Hari Kebangkitan Nasional yang sejak tahun 1948 kadung diperingati setiap
tanggal 20 Mei sepanjang tahun, seharusnya dihapus dan digantikan dengan
tanggal 16 Oktober, hari berdirinya Syarikat Islam. Hari Kebangkitan
Nasional Indonesia seharusnya diperingati tiap tanggal 16 Oktober, bukan 20
Mei. Tidak ada alasan apa pun yang masuk akal dan logis untuk menolak hal
ini.

Jika kesalahan tersebut masih saja dilakukan, bahkan dilestarikan, maka saya
khawatir bahwa jangan-jangan kesalahan tersebut disengaja. Saya juga
khawatir, jangan-jangan kesengajaan tersebut dilakukan oleh para pejabat
bangsa ini yang sesungguhnya anti Islam dan a-historis.

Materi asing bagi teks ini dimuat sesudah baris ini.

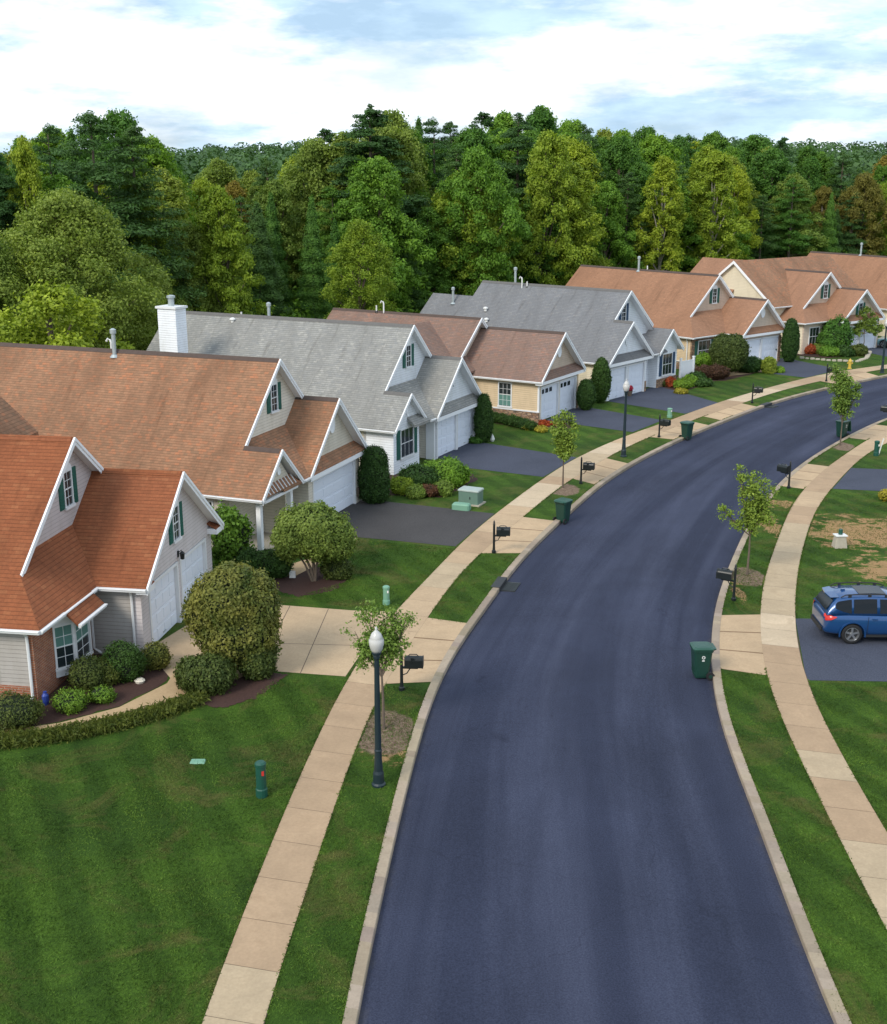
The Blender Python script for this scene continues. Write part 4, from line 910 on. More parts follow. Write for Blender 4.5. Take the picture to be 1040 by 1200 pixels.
def core(cl, f=.82, seg=10):
    vs, fs = [], []
    for c in cl:
        b = len(vs); R_ = 6
        for j in range(R_+1):
            ph = math.pi*j/R_
            for i in range(seg): th = 2*math.pi*i/seg; vs.append((c[0]+c[3]*f*math.sin(ph)*math.cos(th), c[1]+c[4]*f*math.sin(ph)*math.sin(th), c[2]+c[5]*f*math.cos(ph)))
        for j in range(R_):
            for i in range(seg): i2 = (i+1) % seg; fs.append((b+j*seg+i, b+(j+1)*seg+i, b+(j+1)*seg+i2, b+j*seg+i2))
    return vs, fs
M['core'] = plain('inner_twigs', (.012, .020, .008), .95, var=.3)
def wobble(P, N, rng, amp, sc=1.0):
    o = rng.random(3)*10; w_ = np.sin(P[:, 0]*5.1/sc+o[0])+np.sin(P[:, 1]*4.7/sc+o[1])*np.sin(P[:, 2]*5.3/sc+o[2])+.6*np.sin((P[:, 0]-P[:, 2])*9.7/sc+o[0]*2); return P+N*(w_*amp)[:, None]
def trunk_mb(pts_list, mat):
    m = MB()
    for pts, rads in pts_list: m.tube(pts, rads, mat, 8)
    return m
# --- wood trees
def decid_proto(i, H, Rr, n=46000, leaf=.122, low=.16, mats='lf_mid', K=120, rnd_=False):
    rng = np.random.default_rng(100+i); cl = []; zc0, zc1 = low*H, H
    for k in range(K):
        t = (k+.5)/K; z = zc0+(zc1-zc0)*(t**.9); prof = math.sin(math.pi*min(1, (t*.86+.13)))**.75 if rnd_ else (min(1, t*3.2+.35))*(1-t)**.55*1.25+.06
        a = k*2.4+rng.uniform(-.4, .4); r = Rr*prof*rng.uniform(.3, .95); q = Rr*rng.uniform(.13, .27)*(1.0-.25*t); cl.append((r*math.cos(a), r*math.sin(a), z-.4*q, q, q, q*rng.uniform(.65, .95)))
    P, N = blob_pts(cl, n, rng, .75, .45); P = wobble(P, N, rng, .10, 1.0); P += rng.normal(0, .12, P.shape); S = leaf*rng.uniform(.6, 1.25, n)
    me = mesh_from_quads('crown', leaf_faces(P, N, S, rng, .6, .55), M[mats])
    t = [([(0, 0, -.3), (.1, .05, H*.35), (0, .1, H*.85)], [H*.017, H*.011, .05])]
    for c in cl[::7]: t.append(([(0, 0, max(.25*H, c[2]*.6)), (c[0]*.5, c[1]*.5, c[2]*.85), (c[0]*.9, c[1]*.9, c[2])], [.10, .06, .03]))
    return me, t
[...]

Jika keledai saja tidak terperosok ke lubang yang sama hingga dua kali, maka
sebagai bangsa yang besar, bangsa Indonesia seharusnya mulai hari ini juga
menghapus tanggal 20 Mei sebagai Hari Kebangkitan Nasional, dan melingkari
besar-besar tanggal 16 Oktober dengan spidol merah dengan catatan "Hari
Kebangkitan Nasional". (Rizki Ridyasmara: Eramuslim ; Jumat, 2 Mei 08)

--
"Dan hendaklah ada di antara kamu segolongan umat yang menyeru kepada
kebajikan, menyuruh kepada yang ma'ruf dan mencegah dari yang munkar;
merekalah orang-orang yang beruntung."